C’est ce que teste David Dufresne, membre de l’ Open Documentary Lab du MIT de Boston (Massachussetes Institute of Technology) avec les nouvelles formes de narrations et d’interactions par son jeu documentaire interactif comme Fort Mc Money par exemple. Les nouvelles technologies et le transmedia renforcent le pouvoir de nos histoires grâce à la dimension immersive et participative.
Certes, les chiffres restent importants pour faire passer l’information. Mais raconter une histoire permet de sensibiliser davantage. Le documentaire de David Dufresne permet aux joueurs de se sentir acteurs du changement et pas seulement passifs.
P to B : Comment expliquer l’efficacité du storytelling ?
MP : La narration te connecte à quelque chose qui est en toi. Par un processus d’identification à une situation ou à un personnage, elle te ramène à un vécu intérieur. Et si tu es touchée, toi, alors tu vas avoir envie d’agir. Quand tu regardes un documentaire sur la fonte des glaces par exemple, c’est effrayant et en même temps c’est très extérieur à toi. Tu ne rencontres pas forcément de résonance interne.

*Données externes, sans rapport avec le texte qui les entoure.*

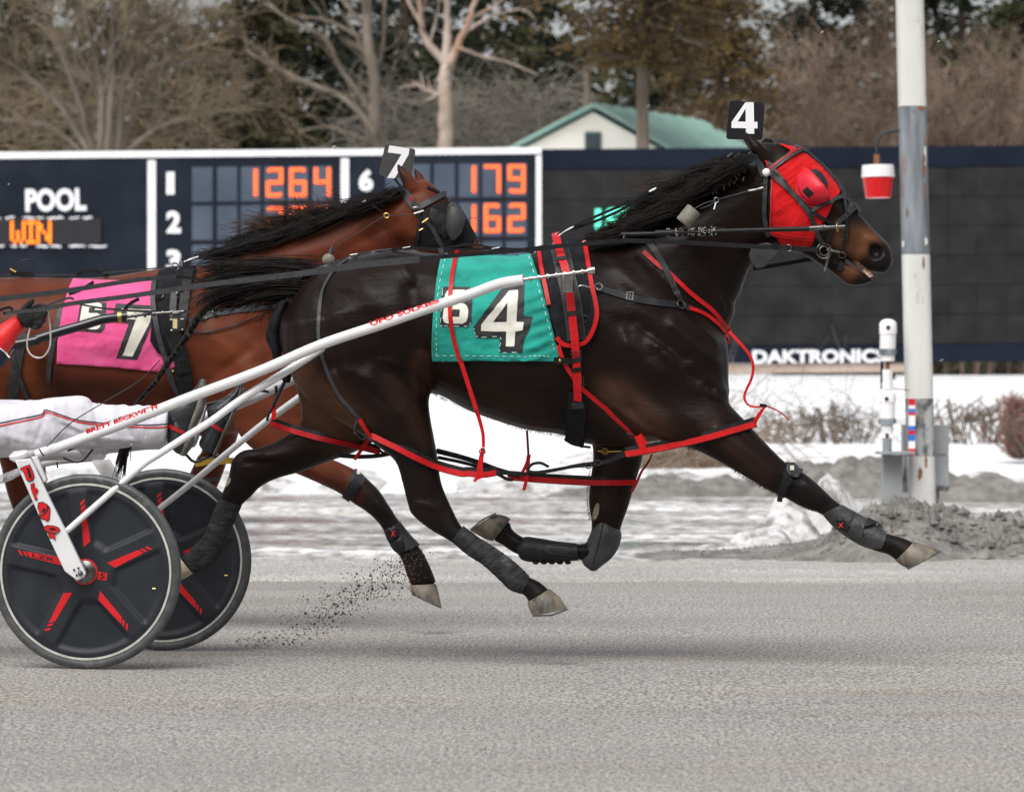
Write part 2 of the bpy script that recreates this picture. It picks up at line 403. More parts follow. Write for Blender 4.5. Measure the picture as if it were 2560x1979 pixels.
# ------------------------------------------------------------------ ground
def nz(x, y, z=0.0, oct_=4):
    return mnoise.fractal(V3((x, y, z)), 1.0, 2.0, oct_)
def ground_mat(name, c1, c2, c3, sx, rough, rvar, bump, grain):
    """gritty surface: fine grain, streaks drawn out along the track, damp patches."""
    m = bpy.data.materials.new(name); m.use_nodes = True; t = m.node_tree; b = t.nodes['Principled BSDF']; MATS[name] = m
    tc = nd(t, 'ShaderNodeTexCoord'); mp = nd(t, 'ShaderNodeMapping'); mp.inputs['Scale'].default_value = sx
    t.links.new(tc.outputs['Object'], mp.inputs['Vector'])
    n1 = nd(t, 'ShaderNodeTexNoise', Scale=1.0, Detail=6.0, Roughness=0.6); t.links.new(mp.outputs[0], n1.inputs['Vector'])
    mp2 = nd(t, 'ShaderNodeMapping'); mp2.inputs['Scale'].default_value = (1, .3, 1); t.links.new(tc.outputs['Object'], mp2.inputs['Vector'])
    n2 = nd(t, 'ShaderNodeTexNoise', Scale=grain, Detail=3.0, Roughness=0.75); t.links.new(mp2.outputs[0], n2.inputs['Vector'])
    r1 = nd(t, 'ShaderNodeValToRGB'); e = r1.color_ramp.elements; e[0].position = .36; e[1].position = .64; e[0].color = (*c1, 1); e[1].color = (*c2, 1)
    k = e.new(.5); k.color = (*[(a + b_) / 2 for a, b_ in zip(c1, c2)], 1); t.links.new(n1.outputs['Fac'], r1.inputs['Fac'])
    r2 = nd(t, 'ShaderNodeValToRGB'); e = r2.color_ramp.elements; e[0].position = .37; e[1].position = .63; e[0].color = (.40, .39, .38, 1); e[1].color = (1.6, 1.59, 1.57, 1); t.links.new(n2.outputs['Fac'], r2.inputs['Fac'])
    mx = nd(t, 'ShaderNodeMix', data_type='RGBA', blend_type='MULTIPLY'); mx.inputs['Factor'].default_value = 1
    t.links.new(r1.outputs[0], mx.inputs[6]); t.links.new(r2.outputs[0], mx.inputs[7])
    n3 = nd(t, 'ShaderNodeTexNoise', Scale=0.6, Detail=2.0, Roughness=0.5); mp3 = nd(t, 'ShaderNodeMapping'); mp3.inputs['Scale'].default_value = (0.5, 2.6, 1); t.links.new(tc.outputs['Object'], mp3.inputs['Vector']); t.links.new(mp3.outputs[0], n3.inputs['Vector'])
    mr = nd(t, 'ShaderNodeMapRange'); mr.inputs['From Min'].default_value = .54; mr.inputs['From Max'].default_value = .74; t.links.new(n3.outputs['Fac'], mr.inputs['Value'])
    m3 = nd(t, 'ShaderNodeMix', data_type='RGBA', blend_type='MULTIPLY'); t.links.new(mr.outputs[0], m3.inputs['Factor']); t.links.new(mx.outputs[2], m3.inputs[6]); m3.inputs[7].default_value = (*c3, 1)
    t.links.new(m3.outputs[2], b.inputs['Base Color'])
    m4 = nd(t, 'ShaderNodeMapRange'); m4.inputs['From Min'].default_value = .35; m4.inputs['From Max'].default_value = .65; m4.inputs['To Min'].default_value = rough - rvar; m4.inputs['To Max'].default_value = rough + rvar
    t.links.new(n1.outputs['Fac'], m4.inputs['Value']); t.links.new(m4.outputs[0], b.inputs['Roughness'])
    bp = nd(t, 'ShaderNodeBump', Strength=bump, Distance=0.006); t.links.new(n2.outputs['Fac'], bp.inputs['Height']); t.links.new(bp.outputs[0], b.inputs['Normal'])
    return m
ground_mat('track_grit', (.262, .252, .240), (.326, .315, .300), (.94, .87, .77), (.35, .9, 1), .85, .05, .6, 74)
ground_mat('track_pale', (.33, .32, .305), (.42, .41, .395), (.9, .86, .8), (.5, 1.4, 1), .75, .1, .3, 80)
ground_mat('apron_wet', (.22, .205, .185), (.68, .68, .68), (.76, .69, .60), (.24, .6, 1), .40, .28, .5, 6)  # wet ground; pale tone paints the white sky mirrored in puddles into the colour
ground_mat('infield', (.30, .26, .21), (.42, .39, .35), (.8, .7, .55), (.3, 1.2, 1), .8, .1, .5, 14)
mat('snow', (.80, .81, .84), (.86, .86, .87), 1.2, rough=.7, spec=.3, bump=.35, bscale=5, bdist=.05, dirt=((.52, .49, .44), .9, .60, .80))
mat('snow_dirty', (.56, .555, .55), (.78, .785, .80), 5, rough=.65, bump=.7, bscale=14, bdist=.03, dirt=((.22, .205, .19), 5, .45, .60))
mat('mud', (.14, .13, .118), (.27, .258, .24), 7, rough=.8, bump=1.0, bscale=22, bdist=.04, dirt=((.05, .045, .042), 5, .58, .74))
def grid(name, m, xs, ys, hf, parent=None):
    mb = MB(); nx, ny = len(xs), len(ys)
    vs = [(x, y, hf(x, y)) for y in ys for x in xs]
    mb.add(vs, [(j * nx + i, j * nx + i + 1, (j + 1) * nx + i + 1, (j + 1) * nx + i) for j in range(ny - 1) for i in range(nx - 1)])
    return mb.build(name, m, parent, ang=180)
TRK = 22.2
def smooth(a, b, x):
    t = min(1, max(0, (x - a) / (b - a))); return t * t * (3 - 2 * t)
struct(grid('ground', 'infield', [-900, -60, -20, 0, 20, 60, 900], [-40, 0, 10, 30, 60, 120, 400, 2000], lambda x, y: -.02))
struct(grid('race_track', 'track_grit', np.linspace(-14, 14, 60), np.linspace(3, TRK, 60), lambda x, y: .006 * nz(x * .7, y * .9) * min(1, (TRK - y))))
struct(grid('track_edge', 'track_pale', np.linspace(-16, 16, 420), np.linspace(TRK - .35, 24.9, 40), lambda x, y: .004 + .012 * nz(x * .8, y * 1.2) - (.02 if y < TRK - .1 + .22 * nz(x * .9, 3.3) + .1 * nz(x * 4, 1.3) else 0)))
struct(grid('apron', 'apron_wet', np.linspace(-20, 20, 160), np.linspace(24.6, 46, 90), lambda x, y: (.010 + .016 * nz(x * .35, y * 1.1, 2)) * smooth(24.7, 25.6, y) - .03 * (1 - smooth(24.6, 25.0, y))))
def snow_h(x, y):
    e = 42.2 + .8 * nz(x * .25, 7.1) + .35 * nz(x * 1.1, 3.7)
    a = .24 * smooth(e, e + 1.1, y) + .13 * smooth(46, 58, y) + .95 * smooth(59, 73, y) + .15 * smooth(74, 90, y)
    return -.05 + a + (.05 * nz(x * .7, y * .7, 1) + .05 * abs(nz(x * 2.2, y * 2.2, 5))) * smooth(e, e + .5, y) * (1 - .75 * smooth(45, 52, y))
struct(grid('snow_field', 'snow', np.linspace(-26, 26, 210), np.concatenate([np.linspace(41, 50, 60), np.linspace(50.4, 100, 60)]), snow_h))
# the dirty snow kerb along the infield and the tan strip under the board
def bank_h(x, y):
    c = 43.0 + .5 * nz(x * .3, 1.1); d = (y - c) / .75
    return -.03 + max(0, (.20 + .12 * nz(x * .8, 9) + .07 * nz(x * 3, y * 3)) * (1 - d * d))
struct(grid('snow_bank', 'snow_dirty', np.linspace(-14, 14, 300), np.linspace(41.8, 44.4, 36), bank_h))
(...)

Cette résonance, tu la génères aussi par l’interaction, l’échange avec des communautés. Les groupes de paroles ouverts permettent à chacun de s’armer psychologiquement. Désormais les gens se fédèrent sans passer par le politique car ils peuvent se mobiliser et agir ensemble grâce aux réseaux.
P to B : Est-ce que tu peux nous citer de grands conteurs modernes ?
MP : Pour moi, Pierre Rahbi est un grand conteur moderne. Il se rapproche du conteur à l’ancienne, mais avec une vision juste, réaliste et actuelle. Il dénonce beaucoup de choses avec un très fort sens de l’à propos. Il sensibilise les gens avec des histoires comme celle du colibri : « je fais ma part », je fais ce que je peux, là où je peux, et même si ce n’est pas grand-chose, ça compte.